The Washington PostDemocracy Dies in Darkness

Why world leaders dined on trash at the U.N.

There was nothing unusual about 30 world leaders, including French President François Hollande and U.N. Secretary General Ban Ki-moon, sitting down Sunday for a meal prepared by some of the world’s most famous chefs.

That is, of course, until the diners took a closer look at the U.S.-theme menu:

“Landfill salad,” consisting of vegetable scraps and rejected apples and pears.

A vegetable burger made of “pulp left over from juicing,” the patty served on a “repurposed bread bun.”

“Cow corn” fries made from the kind of starchy corn used to create animal feed, which represents “99 percent of the 90 million acres of corn grown in the U.S.,” according to the menu.

And, to wash it all down: “Chickpea Water,” consisting of the liquid drained from a can of chickpeas.

The meal — crafted and prepared by prominent New York chef Dan Barber and former White House chef Sam Kass — was made entirely of food waste, according to Agence France-Presse.

“It’s the prototypical American meal but turned on its head,” Barber told AFP. “Instead of the beef, we’re going to eat the corn that feeds the beef. The challenge is to create something truly delicious out of what we would otherwise throw away.”

Barber is a prominent New York chef who co-owns the Blue Hill restaurant.

Kass, the architect of first lady Michelle Obama’s “Let’s Move” anti-obesity campaign, came up with the waste-lunch idea after learning about the U.N. Climate Change Conference taking place in Paris in November and December, according to AFP.

World leaders attending the conference hope to come up with a long-term solution to address the effects of climate change over the next century. Kass said he hoped the innovative menu would draw more attention to food waste and the impact it has on the climate crisis.

“It’s just unthinkable, the inefficiency in our system, particularly when you look at something of this magnitude,” Kass told the AFP.
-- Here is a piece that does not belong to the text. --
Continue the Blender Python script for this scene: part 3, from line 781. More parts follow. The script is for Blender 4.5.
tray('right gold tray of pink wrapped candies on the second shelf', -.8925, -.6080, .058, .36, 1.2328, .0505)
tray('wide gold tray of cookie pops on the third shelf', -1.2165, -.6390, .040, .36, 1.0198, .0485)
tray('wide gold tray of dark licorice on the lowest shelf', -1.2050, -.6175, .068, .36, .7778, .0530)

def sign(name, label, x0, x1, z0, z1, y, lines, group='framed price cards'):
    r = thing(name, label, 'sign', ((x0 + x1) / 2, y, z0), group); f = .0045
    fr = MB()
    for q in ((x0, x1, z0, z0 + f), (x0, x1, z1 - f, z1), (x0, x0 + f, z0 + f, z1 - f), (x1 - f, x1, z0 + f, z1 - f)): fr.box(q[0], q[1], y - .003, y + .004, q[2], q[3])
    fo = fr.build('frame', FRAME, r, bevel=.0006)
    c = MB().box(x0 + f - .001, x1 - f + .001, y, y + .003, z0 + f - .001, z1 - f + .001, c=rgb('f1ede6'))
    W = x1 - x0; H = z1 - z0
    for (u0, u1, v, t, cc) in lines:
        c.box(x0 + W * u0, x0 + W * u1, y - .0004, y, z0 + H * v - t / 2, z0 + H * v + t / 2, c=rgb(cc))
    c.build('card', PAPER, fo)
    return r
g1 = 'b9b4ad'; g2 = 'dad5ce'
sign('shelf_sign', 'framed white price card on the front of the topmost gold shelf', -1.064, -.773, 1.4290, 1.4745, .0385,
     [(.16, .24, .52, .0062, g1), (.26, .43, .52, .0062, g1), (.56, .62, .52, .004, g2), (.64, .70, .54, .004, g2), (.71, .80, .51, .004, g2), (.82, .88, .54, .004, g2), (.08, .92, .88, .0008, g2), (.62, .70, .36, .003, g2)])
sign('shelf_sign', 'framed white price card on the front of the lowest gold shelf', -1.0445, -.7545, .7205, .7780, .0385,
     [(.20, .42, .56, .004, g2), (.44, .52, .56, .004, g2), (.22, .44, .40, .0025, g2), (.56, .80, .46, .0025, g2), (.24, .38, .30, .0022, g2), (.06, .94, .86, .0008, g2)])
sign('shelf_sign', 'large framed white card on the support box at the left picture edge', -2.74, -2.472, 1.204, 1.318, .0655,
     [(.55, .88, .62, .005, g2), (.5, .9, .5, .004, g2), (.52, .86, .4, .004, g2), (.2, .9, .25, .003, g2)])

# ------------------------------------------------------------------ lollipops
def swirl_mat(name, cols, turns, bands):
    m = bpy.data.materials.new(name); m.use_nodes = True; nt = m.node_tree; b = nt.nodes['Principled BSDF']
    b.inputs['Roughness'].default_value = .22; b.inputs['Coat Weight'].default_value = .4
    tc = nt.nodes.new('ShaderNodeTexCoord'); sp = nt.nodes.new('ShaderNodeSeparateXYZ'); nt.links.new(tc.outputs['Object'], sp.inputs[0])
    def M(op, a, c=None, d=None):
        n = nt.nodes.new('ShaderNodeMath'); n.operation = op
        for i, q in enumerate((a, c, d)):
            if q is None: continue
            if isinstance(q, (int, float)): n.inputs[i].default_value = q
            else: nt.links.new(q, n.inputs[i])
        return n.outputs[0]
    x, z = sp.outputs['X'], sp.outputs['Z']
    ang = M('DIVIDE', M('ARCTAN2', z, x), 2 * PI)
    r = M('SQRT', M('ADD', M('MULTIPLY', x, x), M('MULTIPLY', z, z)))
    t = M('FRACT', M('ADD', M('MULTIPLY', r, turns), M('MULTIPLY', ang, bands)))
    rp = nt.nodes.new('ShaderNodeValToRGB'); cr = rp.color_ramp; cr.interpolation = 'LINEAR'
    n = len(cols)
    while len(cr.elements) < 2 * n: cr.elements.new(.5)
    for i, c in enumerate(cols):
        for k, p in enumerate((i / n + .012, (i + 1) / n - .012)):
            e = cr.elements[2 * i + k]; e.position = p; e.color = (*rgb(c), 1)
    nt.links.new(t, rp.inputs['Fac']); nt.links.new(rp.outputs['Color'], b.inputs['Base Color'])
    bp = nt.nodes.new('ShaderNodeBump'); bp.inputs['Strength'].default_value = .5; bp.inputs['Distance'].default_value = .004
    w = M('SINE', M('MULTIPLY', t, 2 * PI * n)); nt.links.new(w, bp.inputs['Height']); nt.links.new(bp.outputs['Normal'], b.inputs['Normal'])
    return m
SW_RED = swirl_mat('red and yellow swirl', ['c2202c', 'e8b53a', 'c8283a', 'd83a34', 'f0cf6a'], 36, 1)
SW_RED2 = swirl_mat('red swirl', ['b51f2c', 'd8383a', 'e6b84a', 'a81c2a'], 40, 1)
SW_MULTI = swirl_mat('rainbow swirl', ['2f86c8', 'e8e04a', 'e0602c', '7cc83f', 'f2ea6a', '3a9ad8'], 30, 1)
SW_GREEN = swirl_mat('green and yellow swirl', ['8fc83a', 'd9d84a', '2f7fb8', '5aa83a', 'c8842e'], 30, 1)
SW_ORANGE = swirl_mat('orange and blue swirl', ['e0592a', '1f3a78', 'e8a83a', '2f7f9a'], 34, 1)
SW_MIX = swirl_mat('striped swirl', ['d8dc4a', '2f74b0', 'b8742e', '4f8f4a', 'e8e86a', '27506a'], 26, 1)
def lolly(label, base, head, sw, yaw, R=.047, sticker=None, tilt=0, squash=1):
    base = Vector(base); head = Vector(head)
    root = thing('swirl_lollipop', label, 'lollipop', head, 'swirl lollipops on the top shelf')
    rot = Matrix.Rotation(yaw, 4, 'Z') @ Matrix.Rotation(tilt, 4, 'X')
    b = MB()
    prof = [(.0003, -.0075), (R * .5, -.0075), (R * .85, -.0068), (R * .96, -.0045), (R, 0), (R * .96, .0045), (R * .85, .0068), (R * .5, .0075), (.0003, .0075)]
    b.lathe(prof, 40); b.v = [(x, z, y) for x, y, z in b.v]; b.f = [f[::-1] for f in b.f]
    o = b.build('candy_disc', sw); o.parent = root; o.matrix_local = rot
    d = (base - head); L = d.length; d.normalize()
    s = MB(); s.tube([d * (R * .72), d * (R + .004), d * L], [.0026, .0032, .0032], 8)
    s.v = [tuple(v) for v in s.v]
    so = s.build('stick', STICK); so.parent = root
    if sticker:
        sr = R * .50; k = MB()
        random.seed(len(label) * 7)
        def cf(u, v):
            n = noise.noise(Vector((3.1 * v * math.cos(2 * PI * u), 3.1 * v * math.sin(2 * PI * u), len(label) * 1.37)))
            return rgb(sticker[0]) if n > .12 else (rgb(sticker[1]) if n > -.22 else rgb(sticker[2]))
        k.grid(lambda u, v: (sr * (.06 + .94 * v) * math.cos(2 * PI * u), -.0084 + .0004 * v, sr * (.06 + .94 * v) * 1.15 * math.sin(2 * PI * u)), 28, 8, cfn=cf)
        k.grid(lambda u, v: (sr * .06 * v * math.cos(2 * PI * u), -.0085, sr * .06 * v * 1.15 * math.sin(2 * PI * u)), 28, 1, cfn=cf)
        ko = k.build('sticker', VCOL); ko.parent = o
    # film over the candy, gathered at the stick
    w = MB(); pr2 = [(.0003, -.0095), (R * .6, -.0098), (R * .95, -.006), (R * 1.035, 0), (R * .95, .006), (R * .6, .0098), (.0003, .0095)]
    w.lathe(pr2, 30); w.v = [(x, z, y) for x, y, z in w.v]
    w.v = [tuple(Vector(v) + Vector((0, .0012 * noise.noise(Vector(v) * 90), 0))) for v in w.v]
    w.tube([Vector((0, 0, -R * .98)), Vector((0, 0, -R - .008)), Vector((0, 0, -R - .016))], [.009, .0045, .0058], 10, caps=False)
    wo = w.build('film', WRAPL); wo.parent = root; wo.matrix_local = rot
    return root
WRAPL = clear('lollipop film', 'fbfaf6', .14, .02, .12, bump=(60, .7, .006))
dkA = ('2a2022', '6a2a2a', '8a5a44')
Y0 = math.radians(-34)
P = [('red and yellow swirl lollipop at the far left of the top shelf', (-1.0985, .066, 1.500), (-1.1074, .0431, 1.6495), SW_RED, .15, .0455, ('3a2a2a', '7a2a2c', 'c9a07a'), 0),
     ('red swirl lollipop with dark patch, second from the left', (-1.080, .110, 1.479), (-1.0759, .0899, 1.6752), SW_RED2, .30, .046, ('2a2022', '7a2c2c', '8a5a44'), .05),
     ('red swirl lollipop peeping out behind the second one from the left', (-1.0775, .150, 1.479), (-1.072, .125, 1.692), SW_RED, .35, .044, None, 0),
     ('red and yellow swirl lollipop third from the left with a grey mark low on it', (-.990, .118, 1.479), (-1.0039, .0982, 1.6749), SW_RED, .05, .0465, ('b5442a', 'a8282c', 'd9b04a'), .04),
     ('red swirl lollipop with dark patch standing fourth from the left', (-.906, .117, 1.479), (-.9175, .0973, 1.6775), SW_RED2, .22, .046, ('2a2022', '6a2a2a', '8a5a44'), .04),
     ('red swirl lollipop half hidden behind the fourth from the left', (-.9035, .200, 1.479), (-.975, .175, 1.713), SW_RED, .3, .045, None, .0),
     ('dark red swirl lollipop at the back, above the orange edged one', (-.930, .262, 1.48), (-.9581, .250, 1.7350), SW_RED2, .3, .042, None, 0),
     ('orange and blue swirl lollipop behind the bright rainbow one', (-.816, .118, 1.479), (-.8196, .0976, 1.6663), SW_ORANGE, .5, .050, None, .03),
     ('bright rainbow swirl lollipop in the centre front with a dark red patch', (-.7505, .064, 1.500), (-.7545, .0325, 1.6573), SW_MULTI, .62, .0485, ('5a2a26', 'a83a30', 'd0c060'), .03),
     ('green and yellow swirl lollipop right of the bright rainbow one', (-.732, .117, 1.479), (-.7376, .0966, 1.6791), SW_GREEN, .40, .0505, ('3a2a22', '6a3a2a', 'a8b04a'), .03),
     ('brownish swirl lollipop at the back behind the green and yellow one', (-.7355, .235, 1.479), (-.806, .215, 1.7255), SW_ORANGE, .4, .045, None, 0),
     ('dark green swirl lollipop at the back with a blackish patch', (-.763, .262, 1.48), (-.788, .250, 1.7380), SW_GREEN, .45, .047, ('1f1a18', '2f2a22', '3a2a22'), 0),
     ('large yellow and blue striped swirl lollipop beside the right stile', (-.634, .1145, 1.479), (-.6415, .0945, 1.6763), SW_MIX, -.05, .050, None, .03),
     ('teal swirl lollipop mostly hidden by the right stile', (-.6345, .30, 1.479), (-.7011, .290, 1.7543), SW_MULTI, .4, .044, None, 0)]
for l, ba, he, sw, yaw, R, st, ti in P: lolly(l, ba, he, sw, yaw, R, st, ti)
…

The Food and Agriculture Organization (FAO) of the United Nations estimates that one-third of food produced for human consumption worldwide is annually lost or wasted between the time it’s grown and ends up in kitchens, restaurants and markets around the world.

According to AFP: “The loss each year is the equivalent of 3.3 billion tonnes of carbon responsible for climate change — which would make food waste, if it were a nation, the biggest emitter.”

The Web site foodtank.com puts the estimate considerably lower at 1.3 billion tons, but notes that a quarter of that amount “could feed the 795 million undernourished people around the world who suffer from hunger.”

Regardless of the exact figure, the meal’s significance — served at a high-level working lunch on climate change — was not lost on world leaders.

The meal, Ban told reporters, “was prepared to reflect the importance of agriculture – and food waste in particular – as an often overlooked aspect of climate change. Food production and agriculture contribute as much to climate change as transportation. Yet more than a third of all food produced worldwide — over 1 billion tons of edible food each year — goes to waste. That is shameful when so many people suffer from hunger.

“Our lunch was produced from food that would otherwise end up in landfills, emitting methane, a potent greenhouse gas.”

Barber told AFP that using food waste in meals is an ancient idea, one that modern chefs have since forgotten. That’s especially true, he said, in the United States, which is blessed with abundant food resources. The West, he said, has been able to “afford waste.”

“The long-term goal of this would be not to (be able to) create a waste meal,” he said. “You don’t do that by lecturing — you do it by hedonism, by making these world leaders have a delicious meal that will make them think about spreading that message.”